His luck changed — not in chess but in life — the day he met Joe Duffessy.

Duffessy is a parishioner at St. Paul the Apostle Church in Spartanburg. He introduced McCoy to the Lord, welcomed him to Bible study and invited McCoy to go on an Emmaus retreat.

Emmaus is a movement that unites believers, strengthens their faith and bonds them in a brotherhood or sisterhood built on God. McCoy went on an Emmaus retreat a year ago and found the family support he never had through his new brothers.

“My Emmaus brothers have helped me in every way,” McCoy said. He’s off the streets now, and he’s so thankful.

He has since introduced his friend Hewitt to the Church and to Duffessy’s Bible study.

And Duffessy encouraged Hewitt to pray and to attend the next Emmaus retreat.

Hewitt said, “Joe’s the one” who brought an incredible kindness to two traumatized, addicted men.

“We’re just a couple of old road dogs,” McCoy said. “Neither one of us expected this.”

But these “road dogs” are learning new tricks: they are learning to trust, they are learning to pray. 

“We’re not worthless people,” McCoy said. “God has spared us, and we thank him every day.”

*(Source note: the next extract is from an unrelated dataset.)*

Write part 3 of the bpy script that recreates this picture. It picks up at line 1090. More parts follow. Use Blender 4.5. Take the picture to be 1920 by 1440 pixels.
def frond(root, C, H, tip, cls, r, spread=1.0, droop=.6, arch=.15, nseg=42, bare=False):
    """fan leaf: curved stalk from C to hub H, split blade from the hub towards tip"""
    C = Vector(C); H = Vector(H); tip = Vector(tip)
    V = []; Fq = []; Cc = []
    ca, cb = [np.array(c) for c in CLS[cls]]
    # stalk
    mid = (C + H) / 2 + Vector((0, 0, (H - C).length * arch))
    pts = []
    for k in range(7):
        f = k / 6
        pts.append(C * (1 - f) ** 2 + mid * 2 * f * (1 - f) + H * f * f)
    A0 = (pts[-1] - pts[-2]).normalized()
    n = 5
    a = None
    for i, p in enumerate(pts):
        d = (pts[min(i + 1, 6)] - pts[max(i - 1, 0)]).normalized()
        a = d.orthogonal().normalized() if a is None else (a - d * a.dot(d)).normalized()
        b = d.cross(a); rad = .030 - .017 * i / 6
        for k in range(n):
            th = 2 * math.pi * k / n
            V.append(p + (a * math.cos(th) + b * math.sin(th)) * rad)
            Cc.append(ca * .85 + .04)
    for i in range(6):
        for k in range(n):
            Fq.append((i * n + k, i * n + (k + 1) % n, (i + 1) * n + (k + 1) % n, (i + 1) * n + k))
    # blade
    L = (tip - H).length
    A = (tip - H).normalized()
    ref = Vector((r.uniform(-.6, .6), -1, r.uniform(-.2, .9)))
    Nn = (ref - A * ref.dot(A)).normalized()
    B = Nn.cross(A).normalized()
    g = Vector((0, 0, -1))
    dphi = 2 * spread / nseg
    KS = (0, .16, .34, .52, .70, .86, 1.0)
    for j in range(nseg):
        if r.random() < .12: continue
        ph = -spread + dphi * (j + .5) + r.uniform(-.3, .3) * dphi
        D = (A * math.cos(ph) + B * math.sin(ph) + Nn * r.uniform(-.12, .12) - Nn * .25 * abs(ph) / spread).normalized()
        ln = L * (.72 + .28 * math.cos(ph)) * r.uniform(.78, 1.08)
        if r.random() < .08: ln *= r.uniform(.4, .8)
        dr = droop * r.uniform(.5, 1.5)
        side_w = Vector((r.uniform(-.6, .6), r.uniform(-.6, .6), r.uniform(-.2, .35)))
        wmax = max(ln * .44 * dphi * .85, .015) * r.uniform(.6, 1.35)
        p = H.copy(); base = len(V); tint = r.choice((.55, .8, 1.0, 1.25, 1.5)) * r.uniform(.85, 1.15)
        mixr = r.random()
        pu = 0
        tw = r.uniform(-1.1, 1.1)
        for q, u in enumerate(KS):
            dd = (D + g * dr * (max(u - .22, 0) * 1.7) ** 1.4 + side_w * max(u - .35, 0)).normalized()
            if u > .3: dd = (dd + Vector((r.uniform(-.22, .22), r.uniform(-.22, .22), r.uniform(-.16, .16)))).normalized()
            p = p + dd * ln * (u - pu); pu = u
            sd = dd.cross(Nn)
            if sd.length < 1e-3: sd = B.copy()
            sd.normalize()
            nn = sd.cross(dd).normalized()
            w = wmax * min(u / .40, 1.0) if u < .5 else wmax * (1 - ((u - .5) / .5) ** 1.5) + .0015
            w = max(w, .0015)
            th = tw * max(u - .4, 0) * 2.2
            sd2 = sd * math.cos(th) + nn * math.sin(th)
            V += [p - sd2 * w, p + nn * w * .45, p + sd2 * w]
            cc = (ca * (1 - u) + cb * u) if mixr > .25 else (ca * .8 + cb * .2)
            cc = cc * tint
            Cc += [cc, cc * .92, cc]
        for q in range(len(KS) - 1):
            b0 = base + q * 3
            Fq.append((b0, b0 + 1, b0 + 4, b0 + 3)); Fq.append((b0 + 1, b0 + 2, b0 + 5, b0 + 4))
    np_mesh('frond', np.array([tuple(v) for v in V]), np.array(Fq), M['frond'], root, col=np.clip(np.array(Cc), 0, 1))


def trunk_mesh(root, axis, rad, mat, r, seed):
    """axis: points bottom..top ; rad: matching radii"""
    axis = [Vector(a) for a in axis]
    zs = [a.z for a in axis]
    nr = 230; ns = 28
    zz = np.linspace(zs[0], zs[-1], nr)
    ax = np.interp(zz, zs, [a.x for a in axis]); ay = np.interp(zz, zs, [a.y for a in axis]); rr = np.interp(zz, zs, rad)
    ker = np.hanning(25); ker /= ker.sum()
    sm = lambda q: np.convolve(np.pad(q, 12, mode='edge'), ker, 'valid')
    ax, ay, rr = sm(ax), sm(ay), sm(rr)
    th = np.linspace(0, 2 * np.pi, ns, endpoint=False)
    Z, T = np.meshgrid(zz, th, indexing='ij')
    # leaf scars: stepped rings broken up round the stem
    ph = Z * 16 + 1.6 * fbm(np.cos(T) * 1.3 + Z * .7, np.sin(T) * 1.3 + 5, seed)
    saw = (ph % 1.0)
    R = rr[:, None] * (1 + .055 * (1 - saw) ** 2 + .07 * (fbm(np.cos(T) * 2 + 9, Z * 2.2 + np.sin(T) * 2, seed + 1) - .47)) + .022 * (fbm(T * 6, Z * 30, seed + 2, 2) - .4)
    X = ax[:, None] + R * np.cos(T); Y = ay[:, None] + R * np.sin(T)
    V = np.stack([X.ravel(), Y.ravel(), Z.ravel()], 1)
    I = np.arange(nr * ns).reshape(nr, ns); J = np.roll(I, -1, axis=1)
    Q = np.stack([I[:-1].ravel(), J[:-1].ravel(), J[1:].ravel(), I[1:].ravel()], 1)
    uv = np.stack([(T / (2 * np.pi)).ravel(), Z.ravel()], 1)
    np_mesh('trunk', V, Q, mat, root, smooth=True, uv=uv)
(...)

They still have a long way to go. Hewitt said his COPD restricts him from working as a mechanic, but he contributes any way he can.

“I do plasma. That’s how I make my living,” Hewitt said.

“He gets $30 per donation,” McCoy added.

And when they need help, they turn to their Emmaus friends for a boost.  

“They give me insights on things like going to see a doctor or to see a psychiatrist. They give me rides to and from doctors’ appointments,” Hewitt said of his new friends in faith.

One of those is Blas Miyares.

“Blas is my Emmaus brother. He would do anything for me,” McCoy said. “I can’t think straight, and he thinks for me. I’ve never had anybody stick up for me the way he has.”

It’s kindness that matters.

And that kindness has taken two men’s lives, shattered while young, and given them hope. 

Truly a caress from God when it was needed most.